信頼回復の道はあるのでしょうか。247億円以上にものぼる前代未聞の巨額な不正融資が明らかになった「いわき信用組合」。調査を行った第三者委員会からは、コンプライアンス意識の著しい欠如があり、日本の金融機関の歴史のなかで類例をみない悪質な事案とまで言われたほどです。一連の不祥事の責任を取り組合は、理事長を含む7人の役員の辞任を表明していますが…。第三者委員会にこうも指摘されたいわき信用組合。どう、膿を出し切り再生の道を歩むのでしょうか。第三者委員会がまとめた報告書には、こう、提言されています。

■「提言」
「外部から金融業務についての専門的知見を有する人材を常勤者として招き入れて、業務運営の適正化を図ることも有効」

こうしたなか…。

■溝井貴美記者
「こちらの建物のなかでは現在総代会が行われています。新たな経営陣の人事について話し合いがされているものとみられています」

いわき市内で開かれたのは、組合員から選ばれた代表者からなる、最高意思決定の機関=「総代会」。民間企業でいう、「株主総会」のイメージです。そこで、理事長に選ばれたのが…組合で総務部や経理部の管理職を経験した金成茂さんです。いわゆる「生え抜き人事」。この人事に疑問の声もあるようです。

■記者
「今回の不祥事を受けまして生え抜きの方が理事長になられるということにはいくつか批判の声もあろうかと思いますが…」

■いわき信用組合 金成茂 新理事長
「上意下達文化というものが根付いていって私も正直、ものをいわないでしまったということが続いておったというのが事実」「企業風土を改善しなくてはならないというのが大きくあった。もの申せない組織体制があった、ですから生え抜きのものがなることによって風通しのよい組織が作れるんではないかと思っている」

そのうえで、常勤・非常勤含め12人いる役員のうち外部組織から1人の常務理事を選んでいるほか、弁護士らによる経営監視体制も作っていくと、組合の再生の案を示しました。新たな経営陣のもと組織の再生と信頼回復はできるのか…。組合は、今月30日までに期限の業務改善計画書を金融庁に提出する考えです。
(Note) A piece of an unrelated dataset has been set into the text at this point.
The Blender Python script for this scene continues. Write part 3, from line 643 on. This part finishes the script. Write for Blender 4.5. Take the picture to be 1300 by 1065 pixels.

新しい理事長=組合のトップに、内部からの「生え抜き」が選ばれましたが、組合員らの受け止めは…。組合員からは?咤激励の声があった一方、生え抜き人事に疑問の声も聞かれました。

■いわき信用組合の総代
「生え抜きっていうことは、こうなる前のトップの下にいた人なんじゃないかと思う」記者Q:説明聞いて納得した部分は?「全然。納得していない」「出すべき情報は出さないと理解できないですよ」

今回の人事について、金成理事長は「企業風土の改善が必要」で、生え抜きだと「風通しの良い組織がつくれる」とその意図を説明しました。常勤・非常勤含め12人いる役員のうち外部組織から1人の常務理事を選んでいるほか、弁護士らによる経営監視体制も作っていくと、組合の再生の案を示しました。一方で、一連の不祥事については第三者委員会からも、全容はつかめていないと指摘されています。内部調査も同時並行で進められていますが、それについては「いまは示せる状況にない」としています。組織の再生はもちろん、全国から厳しい目を向けられているこれだけの不祥事ですから、自浄作用を働かせることができるのか、注目です。